| Work required |
How does the data below read from its first line through the line containing "SC.view_settings.exposure = 0.0"? Print those lines exactly.

START Data shown

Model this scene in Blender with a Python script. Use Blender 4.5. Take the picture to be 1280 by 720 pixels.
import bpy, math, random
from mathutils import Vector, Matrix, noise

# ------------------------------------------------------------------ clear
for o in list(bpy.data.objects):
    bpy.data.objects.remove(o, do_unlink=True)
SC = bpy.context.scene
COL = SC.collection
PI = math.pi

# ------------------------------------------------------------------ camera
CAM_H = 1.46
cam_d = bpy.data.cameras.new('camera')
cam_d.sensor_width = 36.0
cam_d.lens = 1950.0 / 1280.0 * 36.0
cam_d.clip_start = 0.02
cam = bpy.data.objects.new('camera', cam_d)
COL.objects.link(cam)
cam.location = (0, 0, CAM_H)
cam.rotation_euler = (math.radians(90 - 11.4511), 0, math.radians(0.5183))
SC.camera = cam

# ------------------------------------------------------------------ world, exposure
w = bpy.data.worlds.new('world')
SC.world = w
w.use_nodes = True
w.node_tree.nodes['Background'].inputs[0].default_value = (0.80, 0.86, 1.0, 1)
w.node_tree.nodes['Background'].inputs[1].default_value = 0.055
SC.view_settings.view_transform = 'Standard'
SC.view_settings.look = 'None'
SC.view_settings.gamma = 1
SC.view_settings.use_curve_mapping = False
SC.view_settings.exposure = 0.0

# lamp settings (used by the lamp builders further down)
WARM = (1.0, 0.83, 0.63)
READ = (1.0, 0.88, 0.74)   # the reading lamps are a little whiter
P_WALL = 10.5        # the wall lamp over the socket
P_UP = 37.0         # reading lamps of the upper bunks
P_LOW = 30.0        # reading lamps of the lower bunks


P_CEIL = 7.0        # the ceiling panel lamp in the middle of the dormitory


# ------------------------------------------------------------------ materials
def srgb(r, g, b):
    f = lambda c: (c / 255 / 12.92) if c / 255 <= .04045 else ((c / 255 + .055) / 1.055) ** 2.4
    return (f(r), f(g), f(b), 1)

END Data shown

| Output of the exercise |
Model this scene in Blender with a Python script. Use Blender 4.5. Take the picture to be 1280 by 720 pixels.
import bpy, math, random
from mathutils import Vector, Matrix, noise

# ------------------------------------------------------------------ clear
for o in list(bpy.data.objects):
    bpy.data.objects.remove(o, do_unlink=True)
SC = bpy.context.scene
COL = SC.collection
PI = math.pi

# ------------------------------------------------------------------ camera
CAM_H = 1.46
cam_d = bpy.data.cameras.new('camera')
cam_d.sensor_width = 36.0
cam_d.lens = 1950.0 / 1280.0 * 36.0
cam_d.clip_start = 0.02
cam = bpy.data.objects.new('camera', cam_d)
COL.objects.link(cam)
cam.location = (0, 0, CAM_H)
cam.rotation_euler = (math.radians(90 - 11.4511), 0, math.radians(0.5183))
SC.camera = cam

# ------------------------------------------------------------------ world, exposure
w = bpy.data.worlds.new('world')
SC.world = w
w.use_nodes = True
w.node_tree.nodes['Background'].inputs[0].default_value = (0.80, 0.86, 1.0, 1)
w.node_tree.nodes['Background'].inputs[1].default_value = 0.055
SC.view_settings.view_transform = 'Standard'
SC.view_settings.look = 'None'
SC.view_settings.gamma = 1
SC.view_settings.use_curve_mapping = False
SC.view_settings.exposure = 0.0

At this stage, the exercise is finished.